Para un cadete la vida es difícil. El día a día está lleno de retos, normas y exigencias. Sin embargo, hay un periodo en el que los muchachos son llevados al límite. Ahí, seguramente, eliminan cualquier rezago de niñez, engreimiento o diferencias. En la “Marcha de Campaña”, todos son iguales y entre todos se ayudan. Someterse crudamente a la naturaleza, obliga a los cadetes a la cooperación conjunta y al máximo desarrollo de sus habilidades de sobrevivencia. Dentro de este campamento, además del trabajo en equipo, estos guerreros son preparados para la guerra: estrategias de ataque, instrucción de manejo artillero y sobrevivencia para situaciones de captura son las dosis adormecedoras que brinda el campamento para motivar fuertemente a los jóvenes.

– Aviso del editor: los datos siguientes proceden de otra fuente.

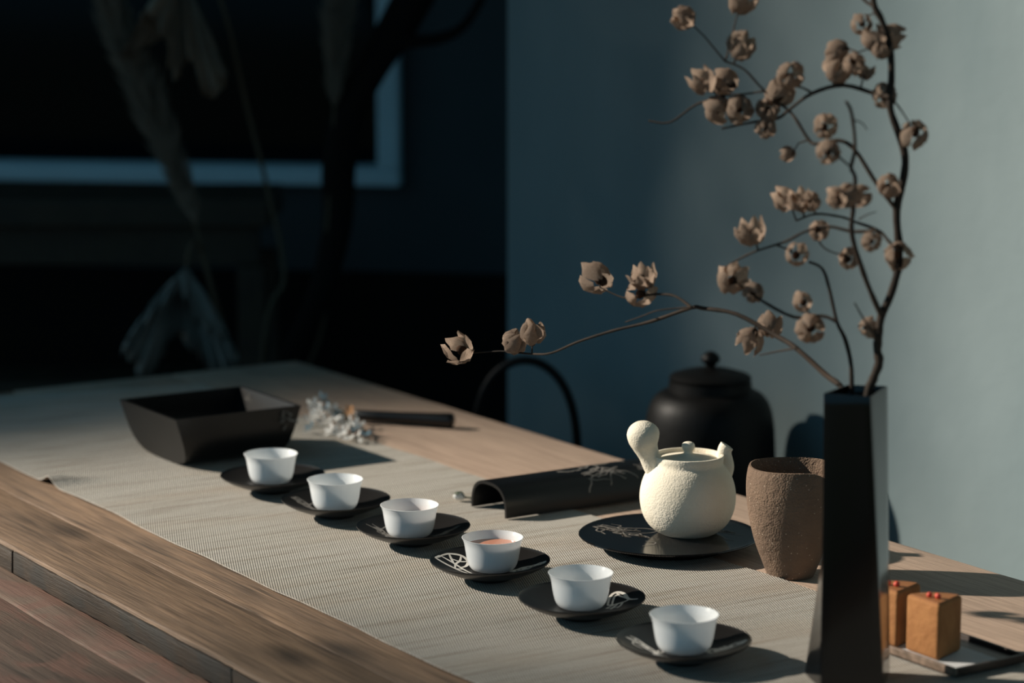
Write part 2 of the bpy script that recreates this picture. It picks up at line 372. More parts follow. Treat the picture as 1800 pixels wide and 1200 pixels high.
plank('plank', 1.5415, 1.745, TZ - .030, TZ, M['tabletop'], tb)
for u0, u1 in ((U0, 1.929), (1.9315, 2.430), (2.4328, U1)):
    plank('edge_strip', .9665, .985, TZ - .0300, TZ - .0225, M['fascia'], tb, u0, u1, .001, .0008, 30)
    plank('edge_strip', .9612, .9655, TZ - .0275, TZ - .0045, M['fascia'], tb, u0, u1, .0012, .0010, 30)
for v0, v1 in ((.928, .9990), (.80, .926), (.665, .798)):
    plank('ledge_plank', v0, v1, TZ - .065, TZ - .036, M['ledge'], tb, wob=.001)
for uu in (1.05, 3.12):
    link('crossbeam', mesh('crossbeam', *box(.70, 1.70, uu - .03, uu + .03, TZ - .125, TZ - .073)), M['darkwood'], tb)
    link('crossbeam', mesh('crossbeam', *box(1.002, 1.70, uu - .03, uu + .03, TZ - .072, TZ - .031)), M['darkwood'], tb)
    for vv in (.74, 1.64):
        link('leg', bevel(mesh('leg', *box(vv - .04, vv + .04, uu - .04, uu + .04, 0, TZ - .126)), .006), M['darkwood'], tb)

# runner
RU0, RU1 = 1.0, 3.205
RV0, RV1 = 1.107, 1.541
V, F = [], []; nu, nv = 300, 36
def runz(uu, t):
    z = .0024 + .0006 * sin(uu * 19 + 3 * t) * sin(uu * 7.3)
    z += .010 * exp(-((uu - 2.655) / .016) ** 2) * exp(-(t / .10) ** 2)     # the lifted spot on the near hem
    return z
for i in range(nu + 1):
    uu = RU0 + (RU1 - RU0) * i / nu
    wv = .0009 * sin(uu * 23) + .0005 * sin(uu * 61 + 1) + .004 * exp(-((uu - 2.5) / .12) ** 2)
    wv2 = .0016 * sin(uu * 17 + 2) + .001 * sin(uu * 47)
    for j in range(nv + 1):
        t = j / nv; V.append((RV0 + wv + (RV1 + wv2 - RV0 - wv) * t, uu - .10 * (t - .6) * ((uu - RU0) / (RU1 - RU0)) ** 3, TZ + runz(uu, t)))
for i in range(nu):
    for j in range(nv):
        k = i * (nv + 1) + j; F.append((k, k + 1, k + nv + 2, k + nv + 1))
me = mesh('runner', V, F)
ru = link('table_runner', me, M['runner'], None, False, UV(0, 0) - Vector((0, 0, TZ)), (0, 0, TH))
sm = ru.modifiers.new('thickness', 'SOLIDIFY'); sm.thickness = .0012; sm.offset = -1
tag(ru, 'beige woven linen runner laid along the table', 'table runner')

# ------------------------------------------------------------------ ribbons for the inlaid brush marks
def ribbon(paths, zf, lift=.00025):
    V, F = [], []
    for pts, wd in paths:
        sp = spline(pts, 6); n = len(sp); o = len(V)
        for i, (x, y) in enumerate(sp):
            x0, y0 = sp[max(0, i - 1)]; x1, y1 = sp[min(n - 1, i + 1)]
            l = math.hypot(x1 - x0, y1 - y0) or 1; nx, ny = -(y1 - y0) / l, (x1 - x0) / l
            ww = wd * (.35 + .65 * sin(pi * min(1, max(0, (i + .5) / n))) ** .6)
            for s in (-.5, .5):
                a_, b_ = x + nx * ww * s, y + ny * ww * s; V.append((a_, b_, zf(math.hypot(a_, b_)) + lift))
        for i in range(n - 1): F.append((o + 2 * i, o + 2 * i + 1, o + 2 * i + 3, o + 2 * i + 2))
    return mesh('inlay', V, F)
def vine(rnd, start, ang, length, wd, branches, curl=.5):
    """a lace of brushed strokes: two rails with loops and cross strokes between them"""
    out = []; x, y = start; pts = [(x, y)]; a_ = ang
    n = 6
    for i in range(n):
        a_ += rnd.uniform(-curl, curl); x += cos(a_) * length / n; y += sin(a_) * length / n; pts.append((x, y))
    out.append((pts, wd))
    off = [(px_ + rnd.uniform(.6, 1.2) * wd * 4.2 * -sin(ang) * (1 - .12 * i), py_ + rnd.uniform(.6, 1.2) * wd * 4.2 * cos(ang) * (1 - .12 * i)) for i, (px_, py_) in enumerate(pts)]
    out.append((off, wd * .8))
    for i in range(branches):
        k = rnd.randrange(0, n); p, q = pts[k], off[min(n, k + rnd.choice((0, 1)))]
        m_ = ((p[0] + q[0]) / 2 + rnd.uniform(-1, 1) * wd, (p[1] + q[1]) / 2 + rnd.uniform(-1, 1) * wd)
        out.append(([p, m_, q], wd * rnd.uniform(.7, 1.3)))
    for i in range(branches // 3):
        k = rnd.randrange(1, n); p = pts[k]; b_ = ang + rnd.choice((-1, 1)) * rnd.uniform(.5, 1.3); l = length * rnd.uniform(.15, .35)
        out.append(([p, (p[0] + cos(b_) * l * .5, p[1] + sin(b_) * l * .5), (p[0] + cos(b_ + .5) * l, p[1] + sin(b_ + .5) * l)], wd * .8))
    return out

# ------------------------------------------------------------------ saucers and cups
SR = .0583
def zs(r):
    t = max(0., (r - .021)) / (SR - .021); return .0088 + .0100 * t ** 1.35
prof = [(0, .0088), (.012, .0088)] + [(.021 + (SR - .021) * i / 10, zs(.021 + (SR - .021) * i / 10)) for i in range(11)]
prof += [(SR + .0006, .0194), (SR + .0007, .0186), (SR - .0006, .0172), (.049, .0120), (.037, .0070), (.027, .0042), (.0220, .0032), (.0205, .0002), (.0185, .0002), (.0180, .0030), (0, .0036)]
saucer_me = mesh('saucer', *lathe(prof, 72)); autosmooth(saucer_me, 50)
cup_out = smooth_prof([(.0175, .0000), (.0205, .0010), (.0236, .0050), (.0255, .0115), (.0268, .0190), (.0279, .0258), (.0296, .0310), (.0304, .0322)], 5)
cup_in = smooth_prof([(.0298, .0324), (.0271, .0265), (.0258, .0195), (.0244, .0120), (.0222, .0062), (.018, .0030), (.010, .0022)], 5)
cup_me = mesh('cup', *lathe([(0, .0010), (.0140, .0010), (.0146, 0), ] + cup_out + cup_in + [(0, .0021)], 72)); autosmooth(cup_me, 60)
tea_hi = mesh('tea', *lathe([(0, .0242), (.0266, .0242)], 48)); tea_lo = mesh('tea', *lathe([(0, .0190), (.0256, .0190)], 48))
SA = [(2.5046, 1.3041), (2.3602, 1.3054), (2.2081, 1.3123), (2.0432, 1.3012), (1.8807, 1.2985), (1.7165, 1.2933)]
CU = [(2.5135, 1.3067), (2.3567, 1.3026), (2.2079, 1.3077), (2.0432, 1.3043), (1.8837, 1.2993), (1.7169, 1.2938)]
who = ['beside the trough tray', 'second from the trough tray', 'third from the trough tray',
       'fourth from the trough tray', 'next to last before the black vase', 'nearest to the tall black vase']
for i, ((su, sv), (cu, cv)) in enumerate(zip(SA, CU)):
    s = link('saucer', saucer_me, M['lacquer'], None, False, UV(su, sv, .0036), (0, 0, .3 * i))
    tag(s, 'round black lacquer saucer with pale brush marks, ' + who[i], 'saucer', 'black saucers in a row on the runner')
    rnd = random.Random(40 + i); rz = .3 * i
    def loc2(x, y): return (x * cos(-rz) - y * sin(-rz), x * sin(-rz) + y * cos(-rz))
    groups = []
    # picture-left and picture-right clusters (x right, y away)
    if i in (1, 2, 5): groups.append(vine(rnd, (-.050, .014), -.55, .050, .0024, 14, .3))
    if i == 3:      # open lace on the left
        groups.append([([(-.054, .012), (-.044, .003), (-.034, -.006), (-.022, -.020)], .0042), ([(-.049, .022), (-.036, .012), (-.026, -.002), (-.018, -.016)], .0032),
                       ([(-.049, .022), (-.041, .032), (-.029, .034), (-.022, .024), (-.024, .010), (-.030, .002)], .0034), ([(-.041, .032), (-.038, .020), (-.036, .012)], .0026),
                       ([(-.054, .012), (-.050, .020), (-.049, .022)], .0034), ([(-.029, .034), (-.030, .022), (-.034, .010), (-.034, -.006)], .0024), ([(-.022, .024), (-.030, .020), (-.038, .022)], .0024), ([(-.026, -.002), (-.030, -.004), (-.034, -.006)], .003)])
    if i in (2, 3, 5): groups.append(vine(rnd, (.024, -.012), .50, .034, .0030 if i >= 3 else .002, 14, .25))
    if i == 4:      # arching stroke on the right
        groups.append([([(.024, .004), (.027, .024), (.033, .031), (.040, .024), (.044, .008), (.052, .000)], .0034), ([(.028, .004), (.031, .022), (.036, .026)], .0022),
                       ([(.022, -.006), (.030, .002), (.040, .004), (.044, .008)], .0026), ([(.026, -.014), (.030, -.004), (.034, .003)], .0024), ([(.032, -.014), (.036, -.004), (.038, .004)], .0022),
                       ([(.022, -.006), (.030, -.008), (.036, -.008)], .0022), ([(.033, .031), (.036, .022), (.040, .016), (.043, .010)], .0022), ([(.024, .004), (.030, .003)], .003)])
    if i in (2, 4): groups.append(vine(rnd, (-.018, -.036), 0., .038, .0018, 10, .4))
    for paths in groups:
        pp = [([loc2(*p) for p in pts], wd) for pts, wd in paths]
        pp = [([(x, y) if math.hypot(x, y) < SR - .003 else (x * (SR - .003) / math.hypot(x, y), y * (SR - .003) / math.hypot(x, y)) for x, y in pts], wd) for pts, wd in pp]
        link('inlay', ribbon(pp, zs), M['inlay'] if i >= 3 else M['inlay_dim'], s)
    c = link('teacup', cup_me, M['porcelain'], None, False, UV(cu, cv, .0036 + .0089))
    tag(c, 'small white porcelain teacup ' + ('holding amber tea, ' if i == 3 else '') + who[i], 'teacup', 'white teacups in a row')
    if i in (2, 3): link('tea', tea_hi if i == 3 else tea_lo, M['tea'], c, True)

# ------------------------------------------------------------------ big plate, teapot
PR = .0925
def zp(r): return .0125 + .0010 * max(0, (r - .085) / .0075) ** 2
pl = link('plate', autosmooth(mesh('plate', *lathe([(0, .0125), (.05, .0125), (.085, .0125), (.089, .0128), (PR, .0136), (PR + .0008, .0130), (PR, .0118), (.082, .0090), (.066, .0060), (.062, .0056), (.061, .0003), (.057, .0003), (.056, .0055), (0, .0058)], 96)), 40), M['lacquer_plate'], None, False, UV(2.053, 1.5262, .0036))
tag(pl, 'large flat black lacquer plate with brushed vine under the teapot', 'plate')
rnd = random.Random(12); paths = []
paths2 = []
paths += vine(rnd, (-.078, .033), -.85, .058, .0022, 15, .35)
paths += vine(rnd, (-.070, .037), -.75, .050, .0016, 10, .4)
paths += [([(-.058, .044), (-.048, .036), (-.052, .028), (-.040, .026), (-.022, .024), (-.012, .015), (-.018, .006), (-.032, .004), (-.045, .008)], .0015)]
paths += vine(rnd, (-.047, -.006), -.15, .032, .0017, 9, .5)
paths2 += vine(rnd, (.046, .010), .2, .022, .0022, 6, .5)
paths2 += [([(.03, .004), (.05, -.004), (.056, -.02), (.064, -.028)], .0012), ([(.05, .01), (.066, 0), (.076, -.004)], .0012)]
paths += [([(-.026, -.03), (-.016, -.036), (-.02, -.046), (-.03, -.05)], .0014)]
link('inlay', ribbon(paths, zp), M['inlay_dim'], pl); link('inlay', ribbon(paths2, zp), M['inlay_dim'], pl)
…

Han pasado tres horas desde nuestra llegada. Los alumnos, respetando siempre la idea de mando, se dirigen a sus aulas. Corean espantosos lemas patriotas, interiorizan el placer del fanatismo nacionalista y aceptan este método de comunicación para romper por un instante el silencio que los obliga a vivir aislados entre sí. No tienen otra opción, nunca la tienen. No pueden, ni deben, pensar por sí mismos. No existe para ellos el arte, la filosofía ni la política –es suficiente saber que Chile es nuestro peor enemigo –. Los jóvenes están llenos de vitalidad y amor que dejarán como ofrenda a la patria, ya que están prohibidos de compartirlos entre ellos. Sin embargo, olvidan que para amar algo hay conocerlo previamente e involucrase bien. Los alumnos, cuando ya aprendan la lección, irán a la guerra sin tener claro los intereses políticos que hay de por medio. Sin saber por qué se hace una guerra ni a qué o a quienes defienden. Marcharán cada 28 de julio y repetirán, amordazados, lemas y cantos románticos. Lo harán tantas veces que tendrán el pecho inflado como un pavo; siempre listos para ser cocinados.

La reunión termina, la guía por fin confiesa llamarse Lusvenia Vergara, el frío sigue siendo un fiel compañero y atrás quedan los defensores de nuestra patria. Lugar de santos y héroes, artistas y navegantes, pisco y no agua ardiente, ceviche y marinera, Inca Kola y E- Wong. ¡Viva el Perú, carajo!